Don’t be sad, my friend. Family, car, home – if they come, they will come, if not, the most important thing is that you have yourself and your own agency, your own values.
You can change your life. It’s not easy, but you can try to do it slowly, like a river grinding through rock, slowly, slowly.
You can put your life back on track and gradually free yourself of your burdensome worries. Delight in simply being alive, smelling the air, feeling the breeze, smiling at a stranger.
Be kind to yourself.
All the best.
Thanks for these words. I take depakine, anxiar and netiapin.

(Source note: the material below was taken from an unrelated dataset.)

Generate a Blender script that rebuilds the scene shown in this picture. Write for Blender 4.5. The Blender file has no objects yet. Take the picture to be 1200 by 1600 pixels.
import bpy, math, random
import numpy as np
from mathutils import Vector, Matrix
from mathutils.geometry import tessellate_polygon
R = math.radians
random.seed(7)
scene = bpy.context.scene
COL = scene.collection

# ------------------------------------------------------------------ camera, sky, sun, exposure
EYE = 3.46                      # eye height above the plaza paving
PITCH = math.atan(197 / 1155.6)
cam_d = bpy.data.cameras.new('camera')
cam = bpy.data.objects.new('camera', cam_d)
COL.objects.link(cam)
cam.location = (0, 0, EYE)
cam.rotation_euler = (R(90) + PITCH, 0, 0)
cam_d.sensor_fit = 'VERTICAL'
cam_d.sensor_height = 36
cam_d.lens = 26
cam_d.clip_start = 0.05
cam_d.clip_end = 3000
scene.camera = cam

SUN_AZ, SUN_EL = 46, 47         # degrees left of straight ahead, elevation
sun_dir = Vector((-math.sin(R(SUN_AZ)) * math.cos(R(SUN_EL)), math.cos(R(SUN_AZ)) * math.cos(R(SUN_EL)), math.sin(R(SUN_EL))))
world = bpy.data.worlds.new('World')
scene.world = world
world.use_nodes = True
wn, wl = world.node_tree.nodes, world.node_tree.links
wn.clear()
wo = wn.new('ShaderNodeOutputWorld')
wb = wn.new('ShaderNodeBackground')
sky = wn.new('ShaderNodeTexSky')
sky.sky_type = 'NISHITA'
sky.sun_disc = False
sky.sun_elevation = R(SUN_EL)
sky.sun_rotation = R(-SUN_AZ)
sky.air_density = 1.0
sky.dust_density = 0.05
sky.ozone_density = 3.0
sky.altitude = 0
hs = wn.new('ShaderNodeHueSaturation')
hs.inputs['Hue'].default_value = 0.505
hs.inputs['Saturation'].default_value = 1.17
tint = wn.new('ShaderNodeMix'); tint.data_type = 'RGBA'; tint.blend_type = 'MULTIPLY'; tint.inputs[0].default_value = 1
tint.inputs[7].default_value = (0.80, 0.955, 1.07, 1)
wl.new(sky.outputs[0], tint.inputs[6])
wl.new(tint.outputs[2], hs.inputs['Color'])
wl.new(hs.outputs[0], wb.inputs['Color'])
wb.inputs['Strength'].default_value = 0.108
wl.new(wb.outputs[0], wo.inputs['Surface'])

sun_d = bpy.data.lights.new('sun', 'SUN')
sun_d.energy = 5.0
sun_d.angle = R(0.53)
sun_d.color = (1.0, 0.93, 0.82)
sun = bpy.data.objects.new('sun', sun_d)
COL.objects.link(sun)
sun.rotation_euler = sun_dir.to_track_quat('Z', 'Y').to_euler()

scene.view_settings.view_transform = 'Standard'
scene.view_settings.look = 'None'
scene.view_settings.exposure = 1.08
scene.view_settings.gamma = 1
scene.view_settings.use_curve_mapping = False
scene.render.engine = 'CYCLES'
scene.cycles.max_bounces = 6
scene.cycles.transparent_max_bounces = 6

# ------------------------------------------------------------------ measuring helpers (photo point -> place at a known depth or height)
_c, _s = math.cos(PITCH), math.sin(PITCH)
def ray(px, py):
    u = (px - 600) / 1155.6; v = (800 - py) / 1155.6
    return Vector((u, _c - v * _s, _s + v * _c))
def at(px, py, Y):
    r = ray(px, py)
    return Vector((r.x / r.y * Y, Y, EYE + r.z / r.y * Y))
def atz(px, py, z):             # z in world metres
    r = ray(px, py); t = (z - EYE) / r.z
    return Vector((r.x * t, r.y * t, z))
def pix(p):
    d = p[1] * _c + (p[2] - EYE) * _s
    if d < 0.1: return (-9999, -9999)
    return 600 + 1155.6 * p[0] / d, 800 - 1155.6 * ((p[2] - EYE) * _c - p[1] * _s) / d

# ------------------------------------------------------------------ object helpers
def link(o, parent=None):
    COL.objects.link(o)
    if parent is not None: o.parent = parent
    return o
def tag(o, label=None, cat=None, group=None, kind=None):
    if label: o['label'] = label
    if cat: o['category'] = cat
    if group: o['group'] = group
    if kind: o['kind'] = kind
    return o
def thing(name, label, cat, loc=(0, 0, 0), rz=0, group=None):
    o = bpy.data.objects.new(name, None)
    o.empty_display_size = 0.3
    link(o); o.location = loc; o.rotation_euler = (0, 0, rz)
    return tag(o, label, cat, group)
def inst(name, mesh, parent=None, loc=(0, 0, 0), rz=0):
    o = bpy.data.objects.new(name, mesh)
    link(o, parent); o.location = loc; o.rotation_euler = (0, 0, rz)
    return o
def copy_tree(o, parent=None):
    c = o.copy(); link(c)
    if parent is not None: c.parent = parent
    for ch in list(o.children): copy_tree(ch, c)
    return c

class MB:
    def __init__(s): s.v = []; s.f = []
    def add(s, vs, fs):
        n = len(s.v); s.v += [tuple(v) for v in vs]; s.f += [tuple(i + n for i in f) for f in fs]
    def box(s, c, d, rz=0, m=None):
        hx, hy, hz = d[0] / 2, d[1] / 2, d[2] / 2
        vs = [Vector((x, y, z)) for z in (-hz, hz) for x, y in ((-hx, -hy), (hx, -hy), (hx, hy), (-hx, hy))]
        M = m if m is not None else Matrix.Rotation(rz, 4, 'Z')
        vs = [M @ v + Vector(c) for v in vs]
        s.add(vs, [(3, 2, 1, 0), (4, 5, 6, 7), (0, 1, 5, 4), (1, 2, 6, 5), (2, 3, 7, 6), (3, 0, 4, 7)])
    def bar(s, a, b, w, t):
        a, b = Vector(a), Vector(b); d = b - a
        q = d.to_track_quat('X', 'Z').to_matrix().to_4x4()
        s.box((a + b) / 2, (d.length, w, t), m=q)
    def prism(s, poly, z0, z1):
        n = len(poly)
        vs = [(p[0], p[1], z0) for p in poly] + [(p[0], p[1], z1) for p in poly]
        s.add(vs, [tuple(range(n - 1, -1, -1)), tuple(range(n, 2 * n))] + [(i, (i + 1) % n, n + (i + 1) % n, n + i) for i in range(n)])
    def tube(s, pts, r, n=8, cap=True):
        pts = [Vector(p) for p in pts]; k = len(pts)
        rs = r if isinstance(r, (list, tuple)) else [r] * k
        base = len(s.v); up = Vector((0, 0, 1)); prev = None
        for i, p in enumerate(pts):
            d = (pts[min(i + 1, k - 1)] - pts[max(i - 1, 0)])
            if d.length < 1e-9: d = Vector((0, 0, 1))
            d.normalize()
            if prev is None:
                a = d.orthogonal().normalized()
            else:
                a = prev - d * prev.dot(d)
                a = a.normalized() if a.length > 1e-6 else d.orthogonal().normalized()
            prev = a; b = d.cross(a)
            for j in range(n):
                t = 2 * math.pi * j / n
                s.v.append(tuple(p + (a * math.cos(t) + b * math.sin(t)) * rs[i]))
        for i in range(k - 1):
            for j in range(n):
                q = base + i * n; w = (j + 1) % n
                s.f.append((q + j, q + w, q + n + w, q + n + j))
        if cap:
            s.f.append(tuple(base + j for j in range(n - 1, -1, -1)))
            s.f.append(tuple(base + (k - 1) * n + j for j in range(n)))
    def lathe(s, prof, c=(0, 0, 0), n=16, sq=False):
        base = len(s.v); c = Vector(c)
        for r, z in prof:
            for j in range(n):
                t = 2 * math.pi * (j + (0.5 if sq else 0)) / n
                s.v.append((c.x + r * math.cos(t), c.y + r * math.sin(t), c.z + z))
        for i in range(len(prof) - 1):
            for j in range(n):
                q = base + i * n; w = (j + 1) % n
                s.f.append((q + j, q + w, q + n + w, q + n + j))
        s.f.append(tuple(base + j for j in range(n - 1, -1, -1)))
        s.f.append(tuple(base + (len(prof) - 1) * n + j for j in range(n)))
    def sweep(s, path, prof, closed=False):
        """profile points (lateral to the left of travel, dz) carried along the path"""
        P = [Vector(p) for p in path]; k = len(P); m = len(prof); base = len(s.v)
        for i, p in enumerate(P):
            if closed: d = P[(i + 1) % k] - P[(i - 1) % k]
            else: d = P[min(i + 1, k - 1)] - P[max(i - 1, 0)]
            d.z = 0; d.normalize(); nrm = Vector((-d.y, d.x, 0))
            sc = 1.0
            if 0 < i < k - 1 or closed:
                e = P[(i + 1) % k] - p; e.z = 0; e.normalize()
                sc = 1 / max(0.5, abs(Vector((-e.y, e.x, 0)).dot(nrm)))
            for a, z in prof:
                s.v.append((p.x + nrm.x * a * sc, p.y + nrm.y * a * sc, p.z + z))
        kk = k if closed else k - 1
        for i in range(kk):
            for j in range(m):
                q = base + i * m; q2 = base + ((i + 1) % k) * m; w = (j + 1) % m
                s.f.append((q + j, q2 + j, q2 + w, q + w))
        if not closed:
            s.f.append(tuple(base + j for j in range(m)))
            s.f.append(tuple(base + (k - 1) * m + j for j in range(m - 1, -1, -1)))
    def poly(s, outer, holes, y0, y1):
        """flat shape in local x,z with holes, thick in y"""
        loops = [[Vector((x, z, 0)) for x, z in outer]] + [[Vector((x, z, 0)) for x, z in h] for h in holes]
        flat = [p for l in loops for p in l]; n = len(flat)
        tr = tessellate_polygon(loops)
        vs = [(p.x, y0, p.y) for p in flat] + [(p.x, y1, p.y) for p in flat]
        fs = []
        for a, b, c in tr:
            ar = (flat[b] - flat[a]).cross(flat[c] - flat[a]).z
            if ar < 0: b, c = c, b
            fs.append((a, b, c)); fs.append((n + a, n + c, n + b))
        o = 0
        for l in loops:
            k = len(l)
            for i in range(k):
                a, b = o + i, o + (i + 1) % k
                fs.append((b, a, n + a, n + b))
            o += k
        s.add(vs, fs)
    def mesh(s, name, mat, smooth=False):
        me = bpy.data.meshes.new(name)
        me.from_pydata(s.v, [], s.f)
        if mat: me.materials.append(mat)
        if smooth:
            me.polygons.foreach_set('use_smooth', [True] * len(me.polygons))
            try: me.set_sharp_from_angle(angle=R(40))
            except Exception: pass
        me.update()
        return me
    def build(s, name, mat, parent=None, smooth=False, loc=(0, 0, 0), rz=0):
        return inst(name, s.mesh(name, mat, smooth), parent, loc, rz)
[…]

I totally get it. I posted my email address here and there. If you need someone to talk to and listen… I’m here. Sistermetalx @ Gmail.
I’ve posted about my shitty life. It really sucks. But I keep on going forward… Keeping the hope that things will get better one day.
Okay, I hope you reach happiness
I will find happiness when I help others in some way that makes their day not so bad. *hugs*
I searched your name, is it you who got beaten and had a 23 year old bf?
I replied to you back then
Sister Disgrace, Just seeing that you did not leave the building made my day better.
My soon to be ex husband is 23. I’m 37.
I’ve dealt with domestic violence all my life.
I’m completely alone in this world. No family nor friends that are here for me not even verbally. It hurts so much that I can’t turn to someone for help.
What happened to family and friends? Where are they?
That sounds really difficult. It seems like an important step, opening up a bit more about your situation and how you are feeling. I know how intolerable it can get being alone. The support people show here is all that gets me through the day sometimes, even if I’m only lurking, it helps me to see these caring people offering support. I agree with what muspelhem said, for me pills only made my issues much worse. I know Anxiar is crazy addictive. Found that out the hard way.